• [DATA]
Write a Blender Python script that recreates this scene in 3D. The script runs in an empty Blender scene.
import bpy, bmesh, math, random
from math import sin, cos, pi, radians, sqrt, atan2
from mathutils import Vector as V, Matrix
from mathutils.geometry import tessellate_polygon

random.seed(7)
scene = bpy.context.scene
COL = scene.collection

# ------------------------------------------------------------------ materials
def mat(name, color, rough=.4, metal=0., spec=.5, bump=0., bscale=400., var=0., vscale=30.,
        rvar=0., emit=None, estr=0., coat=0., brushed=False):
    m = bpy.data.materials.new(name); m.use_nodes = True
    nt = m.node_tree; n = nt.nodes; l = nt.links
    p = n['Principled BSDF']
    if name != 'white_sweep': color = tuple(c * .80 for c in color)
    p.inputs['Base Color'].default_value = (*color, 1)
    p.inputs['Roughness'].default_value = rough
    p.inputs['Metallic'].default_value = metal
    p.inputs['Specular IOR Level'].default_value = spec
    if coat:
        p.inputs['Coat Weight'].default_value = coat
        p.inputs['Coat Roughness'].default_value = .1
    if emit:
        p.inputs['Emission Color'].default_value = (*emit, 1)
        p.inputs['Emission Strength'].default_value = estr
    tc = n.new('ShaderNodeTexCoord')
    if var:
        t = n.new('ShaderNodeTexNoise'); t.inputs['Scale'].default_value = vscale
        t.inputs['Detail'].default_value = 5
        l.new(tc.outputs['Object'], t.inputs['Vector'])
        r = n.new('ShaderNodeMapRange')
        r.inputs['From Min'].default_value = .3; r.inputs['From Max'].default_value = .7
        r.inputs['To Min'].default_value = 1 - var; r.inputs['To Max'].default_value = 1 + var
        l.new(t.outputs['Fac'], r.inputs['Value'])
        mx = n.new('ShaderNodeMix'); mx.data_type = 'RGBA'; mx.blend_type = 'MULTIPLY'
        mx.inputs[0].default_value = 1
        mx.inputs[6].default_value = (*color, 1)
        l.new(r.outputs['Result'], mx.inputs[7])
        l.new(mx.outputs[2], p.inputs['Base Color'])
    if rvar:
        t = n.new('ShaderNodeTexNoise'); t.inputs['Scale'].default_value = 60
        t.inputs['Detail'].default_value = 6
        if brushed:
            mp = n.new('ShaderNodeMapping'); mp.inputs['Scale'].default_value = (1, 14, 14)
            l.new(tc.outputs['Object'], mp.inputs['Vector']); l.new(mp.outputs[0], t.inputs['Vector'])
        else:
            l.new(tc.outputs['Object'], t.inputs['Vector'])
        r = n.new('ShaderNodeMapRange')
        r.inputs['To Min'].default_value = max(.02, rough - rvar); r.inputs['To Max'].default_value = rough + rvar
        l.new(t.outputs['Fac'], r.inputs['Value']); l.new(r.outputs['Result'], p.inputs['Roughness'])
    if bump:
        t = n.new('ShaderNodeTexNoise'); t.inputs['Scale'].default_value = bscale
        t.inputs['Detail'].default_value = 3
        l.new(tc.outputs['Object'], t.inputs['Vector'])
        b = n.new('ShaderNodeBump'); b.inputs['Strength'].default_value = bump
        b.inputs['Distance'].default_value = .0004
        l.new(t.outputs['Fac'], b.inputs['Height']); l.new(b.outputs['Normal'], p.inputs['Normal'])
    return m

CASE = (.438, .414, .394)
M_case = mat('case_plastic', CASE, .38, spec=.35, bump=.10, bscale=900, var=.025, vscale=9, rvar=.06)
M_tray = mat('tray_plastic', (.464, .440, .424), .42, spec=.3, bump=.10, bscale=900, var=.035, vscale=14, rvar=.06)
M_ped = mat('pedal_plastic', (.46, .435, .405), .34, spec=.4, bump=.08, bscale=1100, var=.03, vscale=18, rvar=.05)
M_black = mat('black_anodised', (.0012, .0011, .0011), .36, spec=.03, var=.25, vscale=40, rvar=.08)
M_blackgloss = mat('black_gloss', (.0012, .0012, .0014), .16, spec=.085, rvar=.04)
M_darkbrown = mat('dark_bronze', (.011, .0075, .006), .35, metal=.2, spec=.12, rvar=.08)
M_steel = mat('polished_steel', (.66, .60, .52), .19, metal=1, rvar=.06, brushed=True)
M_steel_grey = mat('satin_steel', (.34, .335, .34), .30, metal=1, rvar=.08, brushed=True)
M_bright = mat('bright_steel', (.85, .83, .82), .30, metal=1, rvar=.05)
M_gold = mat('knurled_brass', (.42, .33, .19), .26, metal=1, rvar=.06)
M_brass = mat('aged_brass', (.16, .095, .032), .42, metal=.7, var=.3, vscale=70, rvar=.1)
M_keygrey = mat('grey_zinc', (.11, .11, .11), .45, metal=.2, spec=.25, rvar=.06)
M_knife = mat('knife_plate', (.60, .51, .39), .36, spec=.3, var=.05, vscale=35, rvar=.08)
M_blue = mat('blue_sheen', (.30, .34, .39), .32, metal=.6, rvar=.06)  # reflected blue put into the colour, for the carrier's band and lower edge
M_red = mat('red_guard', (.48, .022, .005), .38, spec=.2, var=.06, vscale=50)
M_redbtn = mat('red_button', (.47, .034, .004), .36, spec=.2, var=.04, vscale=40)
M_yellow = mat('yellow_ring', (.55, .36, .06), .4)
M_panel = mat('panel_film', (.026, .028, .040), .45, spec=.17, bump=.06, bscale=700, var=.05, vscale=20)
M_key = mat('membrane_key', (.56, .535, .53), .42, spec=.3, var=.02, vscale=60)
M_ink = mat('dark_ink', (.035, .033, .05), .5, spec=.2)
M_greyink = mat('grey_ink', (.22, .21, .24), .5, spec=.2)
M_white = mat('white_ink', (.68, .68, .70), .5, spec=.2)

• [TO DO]
Transcribe the whole listing exactly.

• [FINISHED EXERCISE]
Write a Blender Python script that recreates this scene in 3D. The script runs in an empty Blender scene.
import bpy, bmesh, math, random
from math import sin, cos, pi, radians, sqrt, atan2
from mathutils import Vector as V, Matrix
from mathutils.geometry import tessellate_polygon

random.seed(7)
scene = bpy.context.scene
COL = scene.collection

# ------------------------------------------------------------------ materials
def mat(name, color, rough=.4, metal=0., spec=.5, bump=0., bscale=400., var=0., vscale=30.,
        rvar=0., emit=None, estr=0., coat=0., brushed=False):
    m = bpy.data.materials.new(name); m.use_nodes = True
    nt = m.node_tree; n = nt.nodes; l = nt.links
    p = n['Principled BSDF']
    if name != 'white_sweep': color = tuple(c * .80 for c in color)
    p.inputs['Base Color'].default_value = (*color, 1)
    p.inputs['Roughness'].default_value = rough
    p.inputs['Metallic'].default_value = metal
    p.inputs['Specular IOR Level'].default_value = spec
    if coat:
        p.inputs['Coat Weight'].default_value = coat
        p.inputs['Coat Roughness'].default_value = .1
    if emit:
        p.inputs['Emission Color'].default_value = (*emit, 1)
        p.inputs['Emission Strength'].default_value = estr
    tc = n.new('ShaderNodeTexCoord')
    if var:
        t = n.new('ShaderNodeTexNoise'); t.inputs['Scale'].default_value = vscale
        t.inputs['Detail'].default_value = 5
        l.new(tc.outputs['Object'], t.inputs['Vector'])
        r = n.new('ShaderNodeMapRange')
        r.inputs['From Min'].default_value = .3; r.inputs['From Max'].default_value = .7
        r.inputs['To Min'].default_value = 1 - var; r.inputs['To Max'].default_value = 1 + var
        l.new(t.outputs['Fac'], r.inputs['Value'])
        mx = n.new('ShaderNodeMix'); mx.data_type = 'RGBA'; mx.blend_type = 'MULTIPLY'
        mx.inputs[0].default_value = 1
        mx.inputs[6].default_value = (*color, 1)
        l.new(r.outputs['Result'], mx.inputs[7])
        l.new(mx.outputs[2], p.inputs['Base Color'])
    if rvar:
        t = n.new('ShaderNodeTexNoise'); t.inputs['Scale'].default_value = 60
        t.inputs['Detail'].default_value = 6
        if brushed:
            mp = n.new('ShaderNodeMapping'); mp.inputs['Scale'].default_value = (1, 14, 14)
            l.new(tc.outputs['Object'], mp.inputs['Vector']); l.new(mp.outputs[0], t.inputs['Vector'])
        else:
            l.new(tc.outputs['Object'], t.inputs['Vector'])
        r = n.new('ShaderNodeMapRange')
        r.inputs['To Min'].default_value = max(.02, rough - rvar); r.inputs['To Max'].default_value = rough + rvar
        l.new(t.outputs['Fac'], r.inputs['Value']); l.new(r.outputs['Result'], p.inputs['Roughness'])
    if bump:
        t = n.new('ShaderNodeTexNoise'); t.inputs['Scale'].default_value = bscale
        t.inputs['Detail'].default_value = 3
        l.new(tc.outputs['Object'], t.inputs['Vector'])
        b = n.new('ShaderNodeBump'); b.inputs['Strength'].default_value = bump
        b.inputs['Distance'].default_value = .0004
        l.new(t.outputs['Fac'], b.inputs['Height']); l.new(b.outputs['Normal'], p.inputs['Normal'])
    return m

CASE = (.438, .414, .394)
M_case = mat('case_plastic', CASE, .38, spec=.35, bump=.10, bscale=900, var=.025, vscale=9, rvar=.06)
M_tray = mat('tray_plastic', (.464, .440, .424), .42, spec=.3, bump=.10, bscale=900, var=.035, vscale=14, rvar=.06)
M_ped = mat('pedal_plastic', (.46, .435, .405), .34, spec=.4, bump=.08, bscale=1100, var=.03, vscale=18, rvar=.05)
M_black = mat('black_anodised', (.0012, .0011, .0011), .36, spec=.03, var=.25, vscale=40, rvar=.08)
M_blackgloss = mat('black_gloss', (.0012, .0012, .0014), .16, spec=.085, rvar=.04)
M_darkbrown = mat('dark_bronze', (.011, .0075, .006), .35, metal=.2, spec=.12, rvar=.08)
M_steel = mat('polished_steel', (.66, .60, .52), .19, metal=1, rvar=.06, brushed=True)
M_steel_grey = mat('satin_steel', (.34, .335, .34), .30, metal=1, rvar=.08, brushed=True)
M_bright = mat('bright_steel', (.85, .83, .82), .30, metal=1, rvar=.05)
M_gold = mat('knurled_brass', (.42, .33, .19), .26, metal=1, rvar=.06)
M_brass = mat('aged_brass', (.16, .095, .032), .42, metal=.7, var=.3, vscale=70, rvar=.1)
M_keygrey = mat('grey_zinc', (.11, .11, .11), .45, metal=.2, spec=.25, rvar=.06)
M_knife = mat('knife_plate', (.60, .51, .39), .36, spec=.3, var=.05, vscale=35, rvar=.08)
M_blue = mat('blue_sheen', (.30, .34, .39), .32, metal=.6, rvar=.06)  # reflected blue put into the colour, for the carrier's band and lower edge
M_red = mat('red_guard', (.48, .022, .005), .38, spec=.2, var=.06, vscale=50)
M_redbtn = mat('red_button', (.47, .034, .004), .36, spec=.2, var=.04, vscale=40)
M_yellow = mat('yellow_ring', (.55, .36, .06), .4)
M_panel = mat('panel_film', (.026, .028, .040), .45, spec=.17, bump=.06, bscale=700, var=.05, vscale=20)
M_key = mat('membrane_key', (.56, .535, .53), .42, spec=.3, var=.02, vscale=60)
M_ink = mat('dark_ink', (.035, .033, .05), .5, spec=.2)
M_greyink = mat('grey_ink', (.22, .21, .24), .5, spec=.2)
M_white = mat('white_ink', (.68, .68, .70), .5, spec=.2)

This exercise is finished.